Northanger Abbey reads almost as two separate novellas. Larger part of the story plays out in Bath and through Austen's writing one gets a lively picture of the Bath society. Second part of the novel takes place in Northanger Abbey and includes some gothic elements. I must say that even tough I really liked the book I loved the first part and sometimes felt a bit frustrated with the heroine in the second one! On the other hand Austen depicts the naivete of a 17-year-old girl, a girl with quite a wild imagination, just perfectly!

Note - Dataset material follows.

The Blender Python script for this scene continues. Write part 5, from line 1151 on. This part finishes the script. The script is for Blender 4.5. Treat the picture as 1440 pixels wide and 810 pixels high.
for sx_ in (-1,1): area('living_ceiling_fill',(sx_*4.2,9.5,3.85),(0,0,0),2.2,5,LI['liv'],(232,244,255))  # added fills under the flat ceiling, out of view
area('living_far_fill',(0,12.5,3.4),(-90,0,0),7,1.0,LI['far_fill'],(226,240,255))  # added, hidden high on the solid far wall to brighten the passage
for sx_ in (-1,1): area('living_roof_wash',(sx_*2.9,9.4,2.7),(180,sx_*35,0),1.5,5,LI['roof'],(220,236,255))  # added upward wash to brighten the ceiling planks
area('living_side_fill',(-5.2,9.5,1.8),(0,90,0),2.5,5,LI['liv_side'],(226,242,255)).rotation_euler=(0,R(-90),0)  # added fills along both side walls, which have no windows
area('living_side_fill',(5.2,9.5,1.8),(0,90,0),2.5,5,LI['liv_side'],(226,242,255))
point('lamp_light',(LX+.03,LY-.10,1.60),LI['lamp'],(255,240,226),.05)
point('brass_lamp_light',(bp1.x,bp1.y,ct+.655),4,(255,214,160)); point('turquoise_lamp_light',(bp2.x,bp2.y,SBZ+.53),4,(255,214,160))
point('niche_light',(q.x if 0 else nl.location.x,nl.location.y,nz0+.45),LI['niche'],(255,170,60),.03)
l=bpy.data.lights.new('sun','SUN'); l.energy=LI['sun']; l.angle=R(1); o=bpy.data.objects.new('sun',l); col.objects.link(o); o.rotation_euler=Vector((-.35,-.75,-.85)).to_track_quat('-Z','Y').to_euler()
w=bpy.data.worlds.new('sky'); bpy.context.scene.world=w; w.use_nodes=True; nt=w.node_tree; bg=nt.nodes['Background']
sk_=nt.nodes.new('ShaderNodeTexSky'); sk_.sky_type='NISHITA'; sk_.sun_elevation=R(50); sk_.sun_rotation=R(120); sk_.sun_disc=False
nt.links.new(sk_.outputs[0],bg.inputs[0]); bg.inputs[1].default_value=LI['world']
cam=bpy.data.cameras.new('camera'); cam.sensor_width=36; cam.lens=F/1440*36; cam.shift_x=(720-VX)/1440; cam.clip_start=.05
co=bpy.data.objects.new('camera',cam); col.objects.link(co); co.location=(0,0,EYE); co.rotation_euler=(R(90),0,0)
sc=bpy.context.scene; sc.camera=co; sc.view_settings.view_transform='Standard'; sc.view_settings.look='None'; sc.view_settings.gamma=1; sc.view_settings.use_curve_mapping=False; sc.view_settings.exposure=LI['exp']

Northanger Abbey is the most bookish of Austen's novels. It is a nice defence of novels and novel reading written in a time when novel reading was seen as something inferior. Late 18th century novelists are discussed freguently. Charlotte starts reading The Mysteries of Udolpho by Ann Radcliffe and later her new friend Isabella gives her a list of other gothic novels she should read. Udolpho is mentioned frequently throughout the book. I actually have it & even though it might have been even better to read it before I read Northanger Abbey, it would still be interesting to read it now that Northanger Abbey is still fresh in my memory. Earlier today I also downloaded two novels by Fanny Burney, namely Camilla and Cecilia, both of which are also mentioned in Northanger Abbey. :)

What can I say? I love my Austen. :) And Charlotte Morland may even have become my second favorite Austen heroine right after Elizabeth Bennet. The love story in Northanger Abbey is not in the scale of, say, Pride and Prejudice. I have cried more than once over Mr. Darcy saying: "My affections and wishes are unchanged; but one word from you will silence me on this subject for ever" and Elizabeth answering that she has changed her mind about Darcy completely. No tears were shed while I read Northanger Abbey. The romance felt almost secondary, but it was okay. What mattered most to me was the likability of the main characters and the brilliancy of Austen as a writer writing about society and manners. She was one of a kind! How lucky we are that still some 200 years later we are able to immerse ousrelves in these stories, these novels, and feel joy and sadness, be scared or delighted with Catherine and Henry and Eleanor, just like generation after generation of readers have done before us!

I read Northanger Abbey for the Back to the Classics 2012 Challenge.